Challenges of Regulatory Reporting
Last updated
Last updated
Supervisors today rely heavily on regulatory reporting to inform them of potential risks that may be forming in regulated entities, which can have broader implications for the financial system. However, there are challenges with the information that supervisors receive from regulatory reports, such as the ones listed below.
Challenge | Description |
Template-Based, Aggregated | Regulatory requirements are often template-based and ask for aggregate data, meaning that data sets are fixed to a use case and hence the data received cannot be easily reused for other purposes. New reporting requirements are needed each time additional or ad hoc information is needed. |
Data is inconsistently described | Reporting data is often sourced from legacy data systems within reporting firms that are not always integrated. This often results in heterogeneity of data for any given product or transaction – both within a bank and across different banks – as systems will describe these data differently. |
Infrequent backward looking | Regulatory reports are submitted to supervisors from reporting entities on an infrequent basis (e.g every month or quarter). At times of heightened risk, the need for up-to-date data increases but given the static nature of regulatory reports, supervisors may not have the timeliest data to make informed judgments. |
Different sources of data are not integrated | Information contained in regulatory reports are often linked with other types of information that may point to emerging risks, but these sources of information are not connected.

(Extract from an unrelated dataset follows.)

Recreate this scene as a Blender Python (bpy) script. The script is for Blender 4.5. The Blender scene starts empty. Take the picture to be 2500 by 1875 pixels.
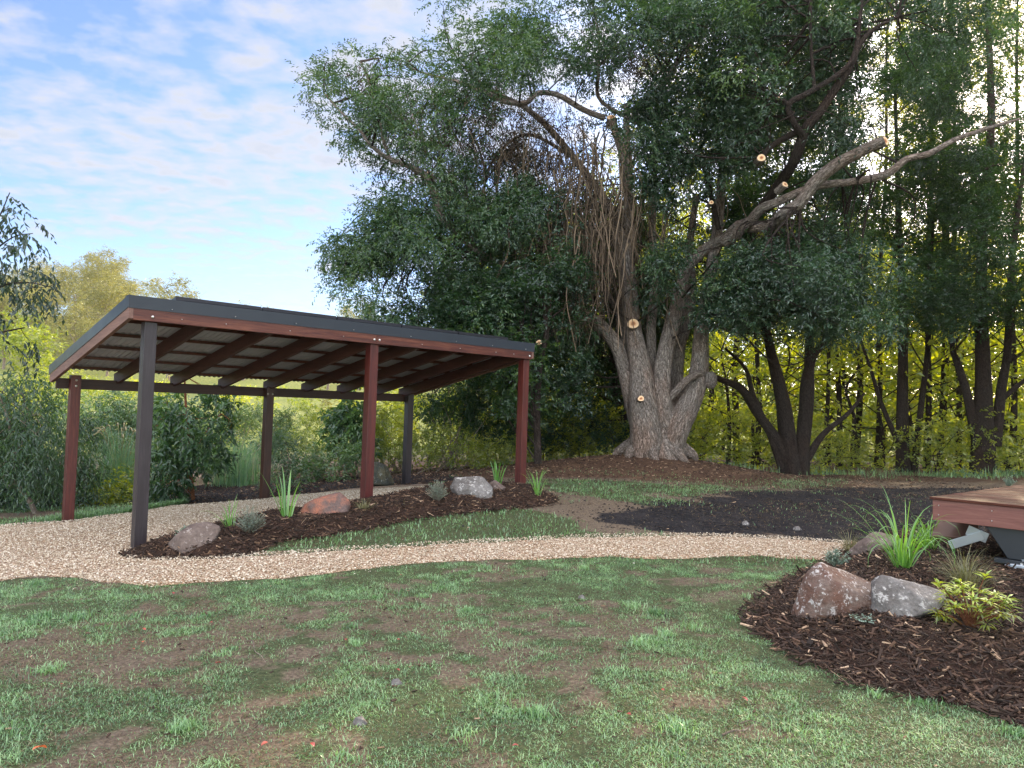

For instance, information sourced from market data and news are often the first indications of emerging risks but it is difficult for supervisors to scan through the vast volumes of market and news data to assess which point to a need to take early action. |
The challenge is how supervisors can form an accurate picture of exposures and have predictive insights into emerging risks using these data sets. Project Ellipse therefore explores how supervisors can better identify and assess emerging risks in real time to inform them of early supervisory actions that may need to be taken.